The devaluation of the naira was meant to remove the disparity between the official and market rates of the currency, effectively allowing it to be determined by market forces, while the hike in interest rates was intended to tame inflation by stanching the easy access to money.

Although the administration acknowledged the pains brought by the implementation of these policies, it, however, assured that the projected gains will assuage and reward the sacrifices made by Nigerians.

Within the two years that these policies have been in place, the overwhelming verdict among Nigerians is that rather than bring the succour it promised, the administration has exacerbated the situation it met the ground across all areas of life.

The removal of fuel subsidy has resulted in a quantum leap in government revenues, but the expected improvement in education, health and social sectors is not there. Rather, it brought in a leap in the cost of living, the closure of many medium and small scale enterprises, rendering many Nigerians jobless.

Similarly, the hike in interest rates, which the administration hoped would drive down inflation, has instead had the opposite effect. The National Bureau of Statistics (NBS) has, over the past months, recorded an upward trend in inflationary and unemployment figures in the country, which is nudging close to over 30 per cent even with the rebasing of its assessment parameters.

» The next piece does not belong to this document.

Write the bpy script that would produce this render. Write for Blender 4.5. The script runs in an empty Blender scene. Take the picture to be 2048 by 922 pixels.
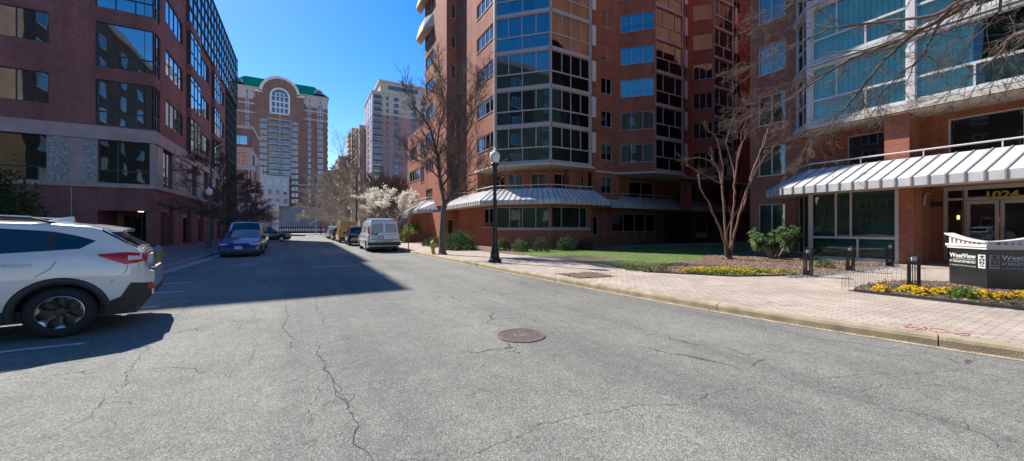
import bpy, bmesh, math, random
from mathutils import Vector, Matrix
random.seed(7)
R = math.radians
scene = bpy.context.scene
COL = scene.collection
CAMH = 1.48
HEAD = R(29.2)
VD = Vector((math.sin(HEAD), math.cos(HEAD), 0))      # viewing direction on the ground
VR = Vector((math.cos(HEAD), -math.sin(HEAD), 0))     # to the right of it

def at(px, py, t):
    """survey helper: metric position of a photo point at depth t"""
    u = (px - 1024) / 741.0
    p = (VD + VR * u) * t
    return Vector((p.x, p.y, CAMH + (457 - py) / 741.0 * t))

# ---------------------------------------------------------------- materials
def new_mat(name):
    m = bpy.data.materials.new(name); m.use_nodes = True
    nt = m.node_tree; b = nt.nodes['Principled BSDF']
    return m, nt, b
def N(nt, t, **kw):
    n = nt.nodes.new(t)
    for k, v in kw.items():
        if k in n.inputs: n.inputs[k].default_value = v
        else: setattr(n, k, v)
    return n
def L(nt, a, b): nt.links.new(a, b)
def ramp(nt, fac, stops):
    r = nt.nodes.new('ShaderNodeValToRGB'); el = r.color_ramp.elements
    while len(el) < len(stops): el.new(0.5)
    for e, (p, c) in zip(el, stops):
        e.position = p; e.color = (c[0], c[1], c[2], 1)
    L(nt, fac, r.inputs[0]); return r.outputs[0]
def mixc(nt, fac, a, b, mode='MIX'):
    m = nt.nodes.new('ShaderNodeMix'); m.data_type = 'RGBA'; m.blend_type = mode
    for s, v in ((0, fac), (6, a), (7, b)):
        if isinstance(v, (int, float)): m.inputs[s].default_value = v
        elif isinstance(v, tuple): m.inputs[s].default_value = (v[0], v[1], v[2], 1)
        else: L(nt, v, m.inputs[s])
    return m.outputs[2]
def simple(name, col, rough=.6, metal=0.0, spec=.5, var=.12, scale=3.0, bump=0.0, coat=0.0, emit=None, es=0):
    m, nt, b = new_mat(name)
    b.inputs['Roughness'].default_value = rough
    b.inputs['Metallic'].default_value = metal
    b.inputs['Specular IOR Level'].default_value = spec
    b.inputs['Coat Weight'].default_value = coat
    b.inputs['Coat Roughness'].default_value = .04
    tc = N(nt, 'ShaderNodeTexCoord')
    no = N(nt, 'ShaderNodeTexNoise', Scale=scale, Detail=6.0)
    L(nt, tc.outputs['Object'], no.inputs['Vector'])
    a = tuple(c * (1 - var) for c in col); d = tuple(min(1, c * (1 + var)) for c in col)
    c = ramp(nt, no.outputs[0], [(.3, a), (.7, d)])
    L(nt, c, b.inputs['Base Color'])
    if bump:
        bp = N(nt, 'ShaderNodeBump', Strength=bump, Distance=.01)
        n2 = N(nt, 'ShaderNodeTexNoise', Scale=scale * 12, Detail=4.0)
        L(nt, tc.outputs['Object'], n2.inputs['Vector'])
        L(nt, n2.outputs[0], bp.inputs['Height']); L(nt, bp.outputs[0], b.inputs['Normal'])
    if emit:
        b.inputs['Emission Color'].default_value = (*emit, 1); b.inputs['Emission Strength'].default_value = es
    return m
def brick(name, c1, c2, mortar, bw=.21, bh=.072, stain=.25, bands=None):
    m, nt, b = new_mat(name)
    b.inputs['Roughness'].default_value = .85
    b.inputs['Specular IOR Level'].default_value = .25
    uv = N(nt, 'ShaderNodeUVMap')
    br = N(nt, 'ShaderNodeTexBrick', Scale=1.0)
    br.inputs['Color1'].default_value = (*c1, 1); br.inputs['Color2'].default_value = (*c2, 1)
    br.inputs['Mortar'].default_value = (*mortar, 1)
    br.inputs['Mortar Size'].default_value = .006; br.inputs['Mortar Smooth'].default_value = .3
    br.inputs['Brick Width'].default_value = bw; br.inputs['Row Height'].default_value = bh
    br.inputs['Bias'].default_value = -.1
    L(nt, uv.outputs[0], br.inputs['Vector'])
    no = N(nt, 'ShaderNodeTexNoise', Scale=.35, Detail=8.0, Roughness=.65)
    L(nt, uv.outputs[0], no.inputs['Vector'])
    n2 = N(nt, 'ShaderNodeTexNoise', Scale=9.0, Detail=3.0)
    L(nt, uv.outputs[0], n2.inputs['Vector'])
    f = ramp(nt, no.outputs[0], [(.3, (1 - stain,) * 3), (.7, (1 + stain * .35,) * 3)])
    stain_f = f
    f2 = ramp(nt, n2.outputs[0], [(.3, (.82,) * 3), (.7, (1.12,) * 3)])
    mp = N(nt, 'ShaderNodeMapping'); mp.inputs['Scale'].default_value = (1.1, .10, 1); L(nt, uv.outputs[0], mp.inputs['Vector'])
    n4 = N(nt, 'ShaderNodeTexNoise', Scale=1.0, Detail=6.0, Roughness=.6); L(nt, mp.outputs[0], n4.inputs['Vector'])
    c = mixc(nt, 1.0, br.outputs[0], ramp(nt, n4.outputs[0], [(.34, (.80, .79, .80)), (.52, (1,) * 3), (.70, (1.14, 1.12, 1.10))]), 'MULTIPLY')
    c = mixc(nt, 1.0, c, f2, 'MULTIPLY'); c = mixc(nt, 1.0, c, stain_f, 'MULTIPLY')
    L(nt, c, b.inputs['Base Color'])
    bp = N(nt, 'ShaderNodeBump', Strength=.35, Distance=.006); bp.invert = True
    L(nt, br.outputs['Fac'], bp.inputs['Height']); L(nt, bp.outputs[0], b.inputs['Normal'])
    return m
def glass(name, tint, refl=.12, gloss=(1, 1, 1), wob=.02, rough=.015, opaque=None, wscale=.55, ior=1.5):
    m = bpy.data.materials.new(name); m.use_nodes = True; nt = m.node_tree
    nt.nodes.clear()
    out = N(nt, 'ShaderNodeOutputMaterial'); mx = N(nt, 'ShaderNodeMixShader')
    if opaque: tr = N(nt, 'ShaderNodeBsdfDiffuse'); tr.inputs[0].default_value = (*opaque, 1)
    else: tr = N(nt, 'ShaderNodeBsdfTransparent'); tr.inputs[0].default_value = (*tint, 1)
    gl = N(nt, 'ShaderNodeBsdfGlossy'); gl.inputs[0].default_value = (*gloss, 1); gl.inputs['Roughness'].default_value = rough
    fr = N(nt, 'ShaderNodeFresnel', IOR=ior)
    ma = N(nt, 'ShaderNodeMath', operation='MULTIPLY_ADD'); ma.inputs[1].default_value = 1 - refl; ma.inputs[2].default_value = refl
    ma.use_clamp = True
    L(nt, fr.outputs[0], ma.inputs[0]); L(nt, ma.outputs[0], mx.inputs[0])
    L(nt, tr.outputs[0], mx.inputs[1]); L(nt, gl.outputs[0], mx.inputs[2]); L(nt, mx.outputs[0], out.inputs[0])
    if wob:
        g = N(nt, 'ShaderNodeNewGeometry'); no = N(nt, 'ShaderNodeTexNoise', Scale=wscale, Detail=1.0)
        L(nt, g.outputs['Position'], no.inputs['Vector'])
        bp = N(nt, 'ShaderNodeBump', Strength=1.0, Distance=wob); L(nt, no.outputs[0], bp.inputs['Height'])
        L(nt, bp.outputs[0], gl.inputs['Normal'])
    return m

M = {}
M['brick'] = brick('red_brick', (.48, .165, .095), (.37, .122, .075), (.40, .25, .19), stain=.26)
M['brick_dull'] = brick('plum_brick', (.34, .15, .13), (.26, .11, .10), (.27, .18, .18), stain=.24)
M['brick_far'] = brick('far_brick', (.30, .165, .13), (.25, .135, .11), (.30, .22, .19), bw=.4, bh=.15)
M['pink_brick'] = simple('pink_masonry', (.34, .215, .2), .85, var=.1, scale=.3)
M['cream'] = simple('cream_stone', (.50, .42, .36), .8, var=.08, scale=.6)
M['stone'] = simple('band_stone', (.44, .36, .35), .8, var=.14, scale=1.2, bump=.2)
M['white_trim'] = simple('white_painted_metal', (.66, .63, .60), .45, var=.05, scale=1.5)
M['taupe_trim'] = simple('taupe_painted_metal', (.50, .44, .42), .45, var=.05, scale=1.5)
M['awning'] = simple('awning_metal', (.58, .575, .55), .5, var=.16, scale=1.3, spec=.4)
M['awning_seam'] = simple('awning_seam_metal', (.31, .265, .265), .5, var=.08, scale=1)
M['soffit'] = simple('soffit_plaster', (.62, .56, .47), .9, var=.05, scale=.8)
M['dark_frame'] = simple('dark_window_metal', (.03, .045, .055), .4, var=.1)
M['interior'] = simple('dark_interior', (.045, .048, .050), .9, var=.4, scale=.8)
M['interior_grey'] = simple('dim_interior', (.13, .135, .13), .9, var=.4, scale=.8)
M['blind_pale'] = simple('pale_blind', (.80, .80, .74), .8, var=.12, scale=1.5)
M['blind_grey'] = simple('grey_blind', (.38, .40, .38), .8, var=.2, scale=1.0)
M['glass_block'] = simple('glass_block', (.30, .36, .36), .2, spec=.8, var=.5, scale=7)
M['glass_clear'] = glass('tinted_window_glass', (.68, .80, .77), .07, wob=.008, ior=1.4)
M['glass_teal'] = glass('green_sunroom_glass', (.72, .93, .87), .05, wob=.008, ior=1.16)
M['glass_blue'] = glass('coated_office_glass', (.10, .16, .18), .42, gloss=(.80, .93, 1.0), wob=.005)
M['glass_far'] = glass('far_window_glass', None, .13, opaque=(.03, .04, .05), wob=.03)
M['glass_bay'] = glass('reflective_bay_glass', (.58, .74, .74), .17, gloss=(.70, .86, .92), wob=.006)
M['concrete'] = simple('concrete', (.36, .34, .31), .9, var=.2, scale=2.0, bump=.3)
M['black_metal'] = simple('black_painted_metal', (.012, .013, .014), .35, var=.2, spec=.5)
M['white_glow'] = simple('lamp_acorn_glass', (.78, .78, .76), .25, var=.03, spec=.6)
M['rubber'] = simple('tyre_rubber', (.016, .016, .017), .8, var=.2, scale=10)
M['black_plastic'] = simple('black_plastic', (.022, .023, .025), .55, var=.15, scale=8)
M['chrome'] = simple('bright_metal', (.62, .62, .63), .22, metal=1.0, var=.03)
M['rim'] = simple('alloy_rim', (.42, .42, .43), .3, metal=.9, var=.05)
M['car_glass'] = glass('car_window_glass', None, .04, opaque=(.010, .012, .014), wob=.0)
M['red_lens'] = simple('red_lamp_lens', (.50, .008, .012), .15, var=.1, spec=.4, coat=.25)
M['clear_lens'] = simple('clear_lamp_lens', (.55, .56, .58), .12, var=.1, spec=.8, coat=.8)
M['orange_lens'] = simple('amber_lens', (.7, .2, .03), .2)
M['plate'] = simple('licence_plate', (.6, .6, .58), .5, var=.15, scale=30)
M['bark'] = simple('grey_brown_bark', (.14, .108, .088), .95, var=.35, scale=9, bump=.8)
M['bark_dark'] = simple('dark_bark', (.10, .075, .065), .95, var=.3, scale=9, bump=.6)
M['bark_pale'] = simple('pale_bark', (.36, .31, .235), .95, var=.25, scale=6, bump=.4)
M['bark_red'] = simple('reddish_smooth_bark', (.20, .108, .074), .85, var=.3, scale=5, bump=.25)
M['leaf_dark'] = simple('evergreen_leaf', (.042, .080, .034), .75, var=.5, scale=3, spec=.15)
M['leaf_mid'] = simple('mid_green_leaf', (.065, .14, .03), .75, var=.5, scale=3, spec=.15)
M['leaf_bright'] = simple('bright_green_leaf', (.21, .36, .04), .75, var=.35, scale=4, spec=.15)
M['leaf_pale'] = simple('pale_green_leaf', (.15, .22, .09), .75, var=.35, scale=4, spec=.15)
M['leaf_yellow'] = simple('yellow_green_leaf', (.38, .38, .04), .6, var=.4, scale=5)
M['blossom'] = simple('white_blossom', (.90, .86, .78), .8, var=.12, scale=5)
M['petal'] = simple('yellow_petal', (.78, .50, .012), .6, var=.15, scale=20)
M['petal_dark'] = simple('maroon_petal', (.11, .02, .035), .7, var=.3, scale=20)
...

Thus, with this less than encouraging performance in the implementation of its policies that it hoped would drive the eight point agenda, the Tinubu administration had found it well-nigh difficult to satisfy the yearnings of Nigerians on that score.

Many Nigerians believe that the administration’s major policies were conceived and implemented without baseline studies and timelines on achievable milestones along the way. In the absence of a clear and realistic roadmap in the conception and implementation of policies, over the past two years, the administration has invariably found itself implementing hodgepodge policies of palliatives, appeasement, inducement and even coercion, which often leads it to contradict and derail from its stated objectives.

All said, we at the Daily Trust believe that there is a clear and urgent need for the Tinubu administration to go back to the drawing board on its policies and programmes in the remaining two years of its first term in office.

Accordingly, the administration certainly needs to introduce some much needed rigour and detailed thinking in conceiving and implementing policies for positive outcomes. For this, the administration must jettison its reliance on cut and paste templates on economic policy formulation and management, unrealistic assumptions based on superficial and prejudicial understanding of the complexity of Nigeria as a country and a commitment to include and work for Nigerians of all walks of life.

The administration needs to take urgent action to provide relief to Nigerians who have been forced into difficulties following the implementation of its policies. It must realise that it was elected to ensure better living conditions for the ordinary Nigerians, not the opposite.